#### Problem to solve
Return all of the data exactly as given.

╭──

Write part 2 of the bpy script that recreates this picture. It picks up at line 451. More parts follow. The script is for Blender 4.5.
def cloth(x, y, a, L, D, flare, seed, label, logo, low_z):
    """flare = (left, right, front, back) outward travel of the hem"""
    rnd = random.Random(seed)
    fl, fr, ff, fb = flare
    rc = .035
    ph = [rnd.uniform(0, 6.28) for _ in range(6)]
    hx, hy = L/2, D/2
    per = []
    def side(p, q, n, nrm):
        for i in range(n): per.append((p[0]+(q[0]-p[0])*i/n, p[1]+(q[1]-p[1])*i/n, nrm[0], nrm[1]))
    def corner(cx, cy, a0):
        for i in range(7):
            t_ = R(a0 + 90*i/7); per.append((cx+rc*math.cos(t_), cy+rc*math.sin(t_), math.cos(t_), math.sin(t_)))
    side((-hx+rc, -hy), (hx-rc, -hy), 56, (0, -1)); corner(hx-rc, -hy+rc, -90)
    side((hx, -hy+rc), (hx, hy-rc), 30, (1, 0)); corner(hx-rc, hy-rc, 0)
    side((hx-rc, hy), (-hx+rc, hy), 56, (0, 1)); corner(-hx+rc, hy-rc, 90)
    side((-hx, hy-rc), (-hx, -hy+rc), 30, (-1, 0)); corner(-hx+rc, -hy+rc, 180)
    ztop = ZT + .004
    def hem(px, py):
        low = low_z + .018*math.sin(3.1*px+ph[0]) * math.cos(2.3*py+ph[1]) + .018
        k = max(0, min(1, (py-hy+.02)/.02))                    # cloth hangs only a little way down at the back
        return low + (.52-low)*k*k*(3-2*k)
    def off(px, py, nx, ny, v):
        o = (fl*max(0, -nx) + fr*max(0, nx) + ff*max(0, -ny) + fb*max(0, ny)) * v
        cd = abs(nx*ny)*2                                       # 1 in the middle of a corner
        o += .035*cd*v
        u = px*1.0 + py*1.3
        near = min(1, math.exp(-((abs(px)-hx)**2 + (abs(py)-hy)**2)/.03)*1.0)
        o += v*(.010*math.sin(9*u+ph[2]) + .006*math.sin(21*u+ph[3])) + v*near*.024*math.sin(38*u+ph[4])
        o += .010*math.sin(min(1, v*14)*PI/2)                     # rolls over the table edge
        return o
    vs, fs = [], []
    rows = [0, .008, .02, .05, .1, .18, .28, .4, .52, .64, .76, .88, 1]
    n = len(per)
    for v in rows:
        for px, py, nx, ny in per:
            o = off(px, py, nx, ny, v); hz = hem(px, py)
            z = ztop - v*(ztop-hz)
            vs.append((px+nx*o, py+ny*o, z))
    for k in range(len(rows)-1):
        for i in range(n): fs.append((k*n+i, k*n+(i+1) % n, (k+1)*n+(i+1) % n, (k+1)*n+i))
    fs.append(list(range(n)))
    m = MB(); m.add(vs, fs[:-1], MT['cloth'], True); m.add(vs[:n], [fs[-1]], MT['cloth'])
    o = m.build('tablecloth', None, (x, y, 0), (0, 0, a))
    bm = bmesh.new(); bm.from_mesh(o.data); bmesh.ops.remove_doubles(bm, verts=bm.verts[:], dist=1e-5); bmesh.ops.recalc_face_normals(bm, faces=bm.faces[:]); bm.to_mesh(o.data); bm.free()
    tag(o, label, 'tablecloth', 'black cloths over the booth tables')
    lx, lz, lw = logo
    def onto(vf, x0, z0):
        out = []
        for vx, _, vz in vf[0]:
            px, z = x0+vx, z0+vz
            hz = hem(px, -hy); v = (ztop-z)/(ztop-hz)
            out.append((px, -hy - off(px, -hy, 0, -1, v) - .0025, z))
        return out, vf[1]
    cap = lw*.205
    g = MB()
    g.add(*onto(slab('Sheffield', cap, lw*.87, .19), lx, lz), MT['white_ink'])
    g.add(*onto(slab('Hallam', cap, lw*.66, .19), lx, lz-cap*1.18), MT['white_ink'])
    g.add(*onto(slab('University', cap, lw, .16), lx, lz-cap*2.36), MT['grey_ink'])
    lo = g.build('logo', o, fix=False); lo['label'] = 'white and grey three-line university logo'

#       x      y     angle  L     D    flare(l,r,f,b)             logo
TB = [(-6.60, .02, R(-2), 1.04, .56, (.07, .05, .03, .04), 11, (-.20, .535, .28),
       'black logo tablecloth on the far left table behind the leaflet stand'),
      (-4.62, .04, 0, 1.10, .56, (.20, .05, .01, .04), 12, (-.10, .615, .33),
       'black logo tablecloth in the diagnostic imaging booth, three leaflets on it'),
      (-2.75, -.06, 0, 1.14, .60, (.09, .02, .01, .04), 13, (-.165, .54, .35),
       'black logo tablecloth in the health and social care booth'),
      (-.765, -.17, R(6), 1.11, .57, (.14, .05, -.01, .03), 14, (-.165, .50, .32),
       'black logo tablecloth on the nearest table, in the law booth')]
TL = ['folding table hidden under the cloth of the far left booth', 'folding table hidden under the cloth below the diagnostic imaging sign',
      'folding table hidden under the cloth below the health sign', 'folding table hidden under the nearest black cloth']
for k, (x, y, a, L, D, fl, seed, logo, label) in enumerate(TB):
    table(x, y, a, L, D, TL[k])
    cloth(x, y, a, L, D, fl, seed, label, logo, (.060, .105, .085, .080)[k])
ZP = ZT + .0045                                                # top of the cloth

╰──

#### Answer for this exercise
Write part 2 of the bpy script that recreates this picture. It picks up at line 451. More parts follow. The script is for Blender 4.5.
def cloth(x, y, a, L, D, flare, seed, label, logo, low_z):
    """flare = (left, right, front, back) outward travel of the hem"""
    rnd = random.Random(seed)
    fl, fr, ff, fb = flare
    rc = .035
    ph = [rnd.uniform(0, 6.28) for _ in range(6)]
    hx, hy = L/2, D/2
    per = []
    def side(p, q, n, nrm):
        for i in range(n): per.append((p[0]+(q[0]-p[0])*i/n, p[1]+(q[1]-p[1])*i/n, nrm[0], nrm[1]))
    def corner(cx, cy, a0):
        for i in range(7):
            t_ = R(a0 + 90*i/7); per.append((cx+rc*math.cos(t_), cy+rc*math.sin(t_), math.cos(t_), math.sin(t_)))
    side((-hx+rc, -hy), (hx-rc, -hy), 56, (0, -1)); corner(hx-rc, -hy+rc, -90)
    side((hx, -hy+rc), (hx, hy-rc), 30, (1, 0)); corner(hx-rc, hy-rc, 0)
    side((hx-rc, hy), (-hx+rc, hy), 56, (0, 1)); corner(-hx+rc, hy-rc, 90)
    side((-hx, hy-rc), (-hx, -hy+rc), 30, (-1, 0)); corner(-hx+rc, -hy+rc, 180)
    ztop = ZT + .004
    def hem(px, py):
        low = low_z + .018*math.sin(3.1*px+ph[0]) * math.cos(2.3*py+ph[1]) + .018
        k = max(0, min(1, (py-hy+.02)/.02))                    # cloth hangs only a little way down at the back
        return low + (.52-low)*k*k*(3-2*k)
    def off(px, py, nx, ny, v):
        o = (fl*max(0, -nx) + fr*max(0, nx) + ff*max(0, -ny) + fb*max(0, ny)) * v
        cd = abs(nx*ny)*2                                       # 1 in the middle of a corner
        o += .035*cd*v
        u = px*1.0 + py*1.3
        near = min(1, math.exp(-((abs(px)-hx)**2 + (abs(py)-hy)**2)/.03)*1.0)
        o += v*(.010*math.sin(9*u+ph[2]) + .006*math.sin(21*u+ph[3])) + v*near*.024*math.sin(38*u+ph[4])
        o += .010*math.sin(min(1, v*14)*PI/2)                     # rolls over the table edge
        return o
    vs, fs = [], []
    rows = [0, .008, .02, .05, .1, .18, .28, .4, .52, .64, .76, .88, 1]
    n = len(per)
    for v in rows:
        for px, py, nx, ny in per:
            o = off(px, py, nx, ny, v); hz = hem(px, py)
            z = ztop - v*(ztop-hz)
            vs.append((px+nx*o, py+ny*o, z))
    for k in range(len(rows)-1):
        for i in range(n): fs.append((k*n+i, k*n+(i+1) % n, (k+1)*n+(i+1) % n, (k+1)*n+i))
    fs.append(list(range(n)))
    m = MB(); m.add(vs, fs[:-1], MT['cloth'], True); m.add(vs[:n], [fs[-1]], MT['cloth'])
    o = m.build('tablecloth', None, (x, y, 0), (0, 0, a))
    bm = bmesh.new(); bm.from_mesh(o.data); bmesh.ops.remove_doubles(bm, verts=bm.verts[:], dist=1e-5); bmesh.ops.recalc_face_normals(bm, faces=bm.faces[:]); bm.to_mesh(o.data); bm.free()
    tag(o, label, 'tablecloth', 'black cloths over the booth tables')
    lx, lz, lw = logo
    def onto(vf, x0, z0):
        out = []
        for vx, _, vz in vf[0]:
            px, z = x0+vx, z0+vz
            hz = hem(px, -hy); v = (ztop-z)/(ztop-hz)
            out.append((px, -hy - off(px, -hy, 0, -1, v) - .0025, z))
        return out, vf[1]
    cap = lw*.205
    g = MB()
    g.add(*onto(slab('Sheffield', cap, lw*.87, .19), lx, lz), MT['white_ink'])
    g.add(*onto(slab('Hallam', cap, lw*.66, .19), lx, lz-cap*1.18), MT['white_ink'])
    g.add(*onto(slab('University', cap, lw, .16), lx, lz-cap*2.36), MT['grey_ink'])
    lo = g.build('logo', o, fix=False); lo['label'] = 'white and grey three-line university logo'

#       x      y     angle  L     D    flare(l,r,f,b)             logo
TB = [(-6.60, .02, R(-2), 1.04, .56, (.07, .05, .03, .04), 11, (-.20, .535, .28),
       'black logo tablecloth on the far left table behind the leaflet stand'),
      (-4.62, .04, 0, 1.10, .56, (.20, .05, .01, .04), 12, (-.10, .615, .33),
       'black logo tablecloth in the diagnostic imaging booth, three leaflets on it'),
      (-2.75, -.06, 0, 1.14, .60, (.09, .02, .01, .04), 13, (-.165, .54, .35),
       'black logo tablecloth in the health and social care booth'),
      (-.765, -.17, R(6), 1.11, .57, (.14, .05, -.01, .03), 14, (-.165, .50, .32),
       'black logo tablecloth on the nearest table, in the law booth')]
TL = ['folding table hidden under the cloth of the far left booth', 'folding table hidden under the cloth below the diagnostic imaging sign',
      'folding table hidden under the cloth below the health sign', 'folding table hidden under the nearest black cloth']
for k, (x, y, a, L, D, fl, seed, logo, label) in enumerate(TB):
    table(x, y, a, L, D, TL[k])
    cloth(x, y, a, L, D, fl, seed, label, logo, (.060, .105, .085, .080)[k])
ZP = ZT + .0045                                                # top of the cloth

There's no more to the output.